Na lírica camoniana há um confronto entre dois tipos de mulher: uma de configuração espiritual e a outra corporizada e associada à sedução do sujeito poético.
A mulher petrarquista é um ideal de mulher enquanto ser superior, servida pelo amado, estabelecendo-se, assim, uma relação entre vassalo e suserano, à semelhança do que ocorria na poesia provençal – que influencia a nossa cantiga de amor. Camões, seguindo as ideias de Petrarca, que desenvolve este ideal amoroso no Renascimento, por vezes, caracteriza a mulher como um ser sem corpo visível, na qual prevalecem a serenidade, a harmonia e os traços psicológicos de um modo geral. Isto confere à figura feminina uma dimensão etérea, que a coloca num plano inacessível. Daí surge a dificuldade da caracterização física da mulher (“Um mover d’olhos, brando e piadoso”). Este ideal permite a sublimação de um sentimento amoroso de dimensão unicamente espiritual.

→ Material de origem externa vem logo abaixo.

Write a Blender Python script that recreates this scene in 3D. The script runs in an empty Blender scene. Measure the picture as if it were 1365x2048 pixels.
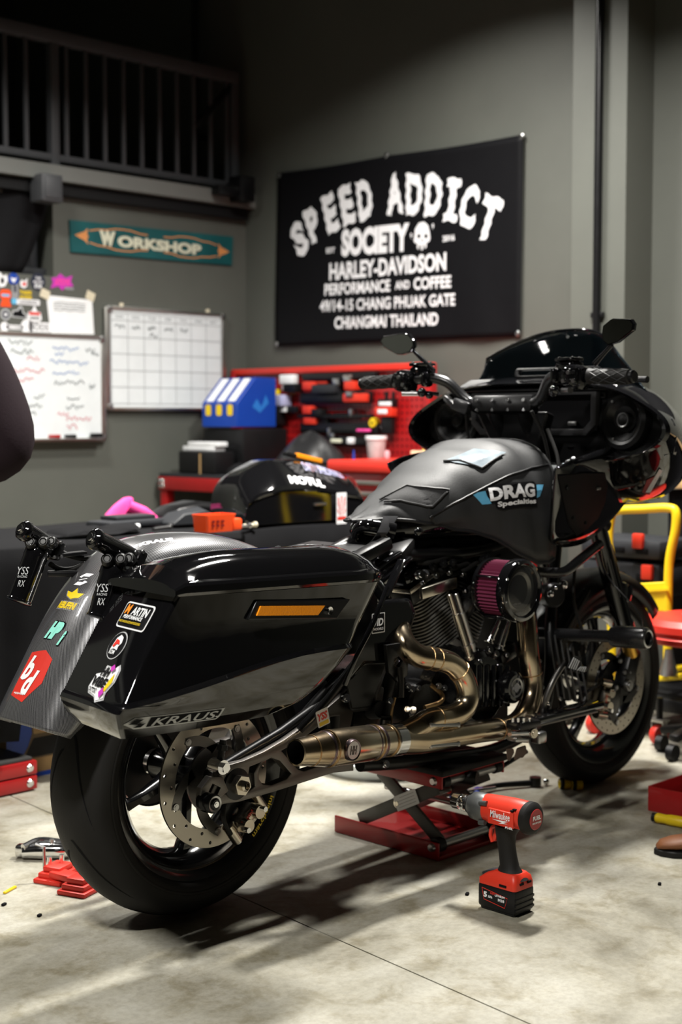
import bpy, bmesh, math, random
from mathutils import Vector, Matrix, Euler
from mathutils.bvhtree import BVHTree
random.seed(7)
scene = bpy.context.scene
COL = scene.collection
# ------------------------------------------------------------------ camera, world, lights, exposure
CAMH, YAW, PITCH, FPX = 1.125, math.radians(44.6), math.radians(-3.7), 2844.4
cd = bpy.data.cameras.new('camera'); cam = bpy.data.objects.new('camera', cd); COL.objects.link(cam)
cam.location = (0, 0, CAMH); cam.rotation_euler = (math.pi/2 + PITCH, 0, YAW - math.pi/2)
cd.sensor_fit = 'VERTICAL'; cd.sensor_height = 36; cd.lens = 50; cd.clip_start = .05
cd.dof.use_dof = True; cd.dof.focus_distance = 3.05; cd.dof.aperture_fstop = 3.2
scene.camera = cam
w = bpy.data.worlds.new('world'); scene.world = w; w.use_nodes = True
w.node_tree.nodes['Background'].inputs[0].default_value = (.5, .55, .6, 1)
w.node_tree.nodes['Background'].inputs[1].default_value = .0
def area(x, y, z, sx, sy, power, col=(1, .97, .91), rz=0, spread=150):
    l = bpy.data.lights.new('ceiling_or_fill_lamp', 'AREA'); l.shape = 'RECTANGLE'; l.size = sx; l.size_y = sy
    l.energy = power; l.color = col; l.spread = math.radians(spread)
    o = bpy.data.objects.new('ceiling_or_fill_lamp', l); COL.objects.link(o); o.location = (x, y, z); o.rotation_euler = (0, 0, rz)
    return o
area(3.50, 2.62, 3.1, .42, .16, 108, spread=150)
area(.20, 1.50, 3.1, .42, .16, 80, spread=150)
area(2.45, 4.60, 3.1, .60, .16, 50, spread=152)
area(4.05, 3.95, 3.1, .60, .16, 34, spread=150)  # added fill without a known fixture, brightens the banner and back wall
area(.20, 4.55, 3.1, .60, .16, 22, spread=152)  # added fill without a known fixture, lifts the railing and the mirror's reflection
vs = scene.view_settings
vs.view_transform = 'Standard'; vs.look = 'None'; vs.gamma = 1; vs.exposure = 0.52; vs.use_curve_mapping = False

# ------------------------------------------------------------------ mesh helpers
def V(*a): return Vector(a)
def crom(pts, n=8):
    pts = [Vector(p) for p in pts]
    if len(pts) < 3: return pts
    P = [pts[0]*2 - pts[1]] + pts + [pts[-1]*2 - pts[-2]]; out = []
    for i in range(1, len(P)-2):
        for k in range(n):
            t = k/n; a, b, c, d = P[i-1], P[i], P[i+1], P[i+2]
            out.append(.5*((2*b) + (c-a)*t + (2*a-5*b+4*c-d)*t*t + (3*b-a-3*c+d)*t**3))
    out.append(pts[-1]); return out
def lerp(a, b, t): return a + (b-a)*t
def circ(r, n=32, cx=0, cy=0, a0=0): return [(cx + r*math.cos(a0+2*math.pi*i/n), cy + r*math.sin(a0+2*math.pi*i/n)) for i in range(n)]
def rrect(w, h, r, n=5, cx=0, cy=0):
    o = []
    for sx, sy, a in ((1, 1, 0), (-1, 1, 90), (-1, -1, 180), (1, -1, 270)):
        for i in range(n+1):
            t = math.radians(a + 90*i/n); o.append((cx + sx*(w/2-r) + r*math.cos(t), cy + sy*(h/2-r) + r*math.sin(t)))
    return o
class Fr:
    """a flat frame: origin, u axis, v axis (made orthonormal)"""
    def __init__(s, o, u, v):
        s.o = Vector(o); s.u = Vector(u).normalized(); v = Vector(v); s.v = (v - s.u*v.dot(s.u)).normalized(); s.n = s.u.cross(s.v)
    def p(s, x, y, z=0): return s.o + s.u*x + s.v*y + s.n*z
class MB:
    def __init__(s): s.v = []; s.f = []; s.uv = {}
    def add(s, vs, fs):
        k = len(s.v); s.v += [Vector(p) for p in vs]; s.f += [[i+k for i in f] for f in fs]; return s
    def box(s, c, size, rot=(0, 0, 0), bev=0, seg=2):
        bm = bmesh.new(); bmesh.ops.create_cube(bm, size=1)
        for v in bm.verts: v.co = Vector((v.co.x*size[0], v.co.y*size[1], v.co.z*size[2]))
        if bev: bmesh.ops.bevel(bm, geom=bm.edges[:], offset=min(bev, .49*min(size)), segments=seg, affect='EDGES', profile=.5)
        R = Euler([math.radians(a) for a in rot]).to_matrix() if not isinstance(rot, Matrix) else rot
        bm.verts.index_update(); c = Vector(c)
        s.add([R @ v.co + c for v in bm.verts], [[v.index for v in f.verts] for f in bm.faces]); bm.free(); return s
    def bar(s, p0, p1, w, h, up=(0, 0, 1), bev=0):
        p0, p1 = Vector(p0), Vector(p1); x = (p1-p0).normalized(); y = Vector(up).cross(x)
        y = y.normalized() if y.length > 1e-4 else Vector((1, 0, 0)).cross(x).normalized(); z = x.cross(y)
        return s.box((p0+p1)/2, ((p1-p0).length, w, h), Matrix((x, y, z)).transposed(), bev)
    def tube(s, pts, r, n=14, caps=True, sm=0):
        pts = crom(pts, sm) if sm else [Vector(p) for p in pts]; m = len(pts); rings = []
        rr = r if isinstance(r, (list, tuple)) else [r]*m
        if len(rr) != m: rr = [lerp(rr[int(i*(len(rr)-1)/(m-1)-1e-9)], rr[min(len(rr)-1, int(i*(len(rr)-1)/(m-1)-1e-9)+1)], (i*(len(rr)-1)/(m-1)) - int(i*(len(rr)-1)/(m-1)-1e-9)) for i in range(m)]
        t = (pts[1]-pts[0]).normalized(); a = t.orthogonal().normalized()
        for i in range(m):
            t = (pts[min(i+1, m-1)] - pts[max(i-1, 0)]).normalized(); a = (a - t*a.dot(t)).normalized(); b = t.cross(a)
            rings.append([pts[i] + (a*math.cos(2*math.pi*k/n) + b*math.sin(2*math.pi*k/n))*rr[i] for k in range(n)])
        return s.loft(rings, True, caps)
    def cyl(s, p0, p1, r0, r1=None, n=20, caps=True): return s.tube([p0, p1], [r0, r0 if r1 is None else r1], n, caps)
    def loft(s, secs, closed=True, caps=True, loop=False):
        k = len(s.v); n = len(secs[0]); m = len(secs); fs = []
        for i in range(m if loop else m-1):
            for j in range(n if closed else n-1):
                a, b = i*n + j, i*n + (j+1) % n; c, d = ((i+1) % m)*n + (j+1) % n, ((i+1) % m)*n + j; fs.append([a, b, c, d])
        if caps and closed and not loop: fs.append(list(range(n))[::-1]); fs.append([(m-1)*n + j for j in range(n)])
        return s.add([p for q in secs for p in q], fs)
    def lathe(s, prof, o, axis, n=40, caps=False, a0=0, a1=2*math.pi, loop=False):
        o = Vector(o); ax = Vector(axis).normalized(); a = ax.orthogonal().normalized(); b = ax.cross(a); full = abs(a1-a0-2*math.pi) < 1e-6
        secs = [[o + ax*h + (a*math.cos(t) + b*math.sin(t))*max(r, 1e-5) for t in [a0 + (a1-a0)*k/n for k in range(n if full else n+1)]] for r, h in prof]
        return s.loft(secs, full, caps, loop)
    def sph(s, c, r, sc=(1, 1, 1), n=16, m=10):
        c = Vector(c); return s.loft([[c + Vector((r*sc[0]*max(math.sin(math.pi*i/m), 1e-4)*math.cos(2*math.pi*j/n), r*sc[1]*max(math.sin(math.pi*i/m), 1e-4)*math.sin(2*math.pi*j/n), r*sc[2]*math.cos(math.pi*i/m))) for j in range(n)] for i in range(m+1)], True, False)
    def prism(s, poly, fr, z0, z1):
        return s.loft([[fr.p(x, y, z0) for x, y in poly], [fr.p(x, y, z1) for x, y in poly]])
    def plate(s, loops, fr, z0, z1, bev=0):
        vs, fs = plate2d(loops, (z1-z0)/2 - bev, bev); zc = (z0+z1)/2
        return s.add([fr.p(x, y, z+zc) for x, y, z in vs], fs)
    def hexb(s, p0, p1, r): return s.tube([p0, p1], r, 6)
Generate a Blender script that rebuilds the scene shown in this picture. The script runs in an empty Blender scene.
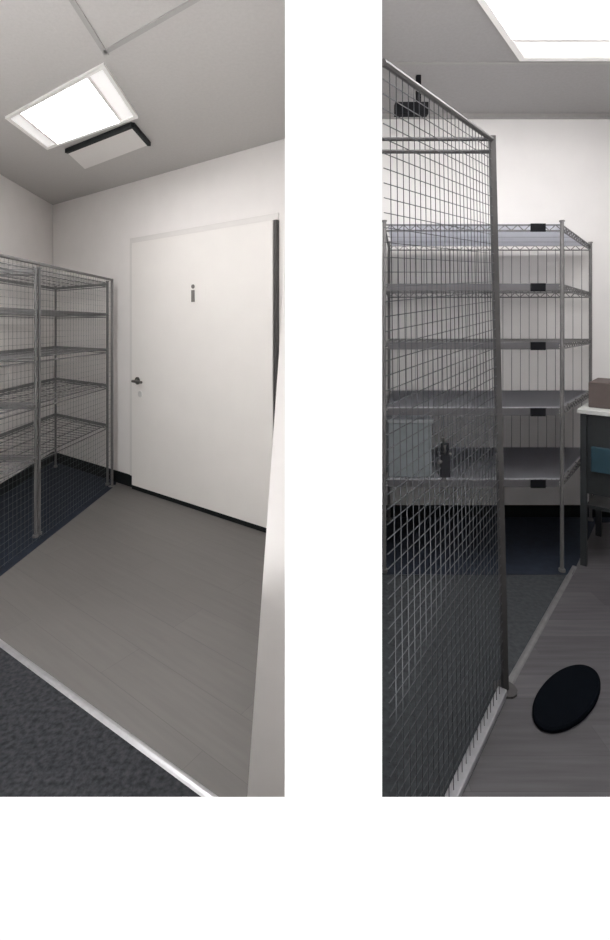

Ao ideal de Vénus, pelo contrário, está associada uma figura feminina que é corporizada, ou seja, com contornos definidos e palpáveis e de uma intensa sensualidade (“Descalça vai para a fonte”). Porém, a mulher também é inacessível, pois o conceito de amor está associado à frustração inerente à experiência amorosa de Camões (“Erros meus, má fortuna, amor ardente”), a figuras mitológicas (“Circe”) e a locais utópicos («Alma minha gentil que te partiste»). Este ideal corresponde à exaltação sensível e terrena do amor.
Assim, na poesia lírica de Camões há uma forte tensão entre dois ideais de mulher: a mulher petrarquista de configuração espiritual, distante e abstrata, por um lado, e a mulher associada ao ideal de Vénus, por outro, que é corporizada e tem uma profunda sensualidade. O vilancete “Perdigão perdeu a pena” é particularmente elucidativo dessa tensão entre um projeto de elevação no amor e o facto de o poeta se ater a uma dimensão terrena do amor.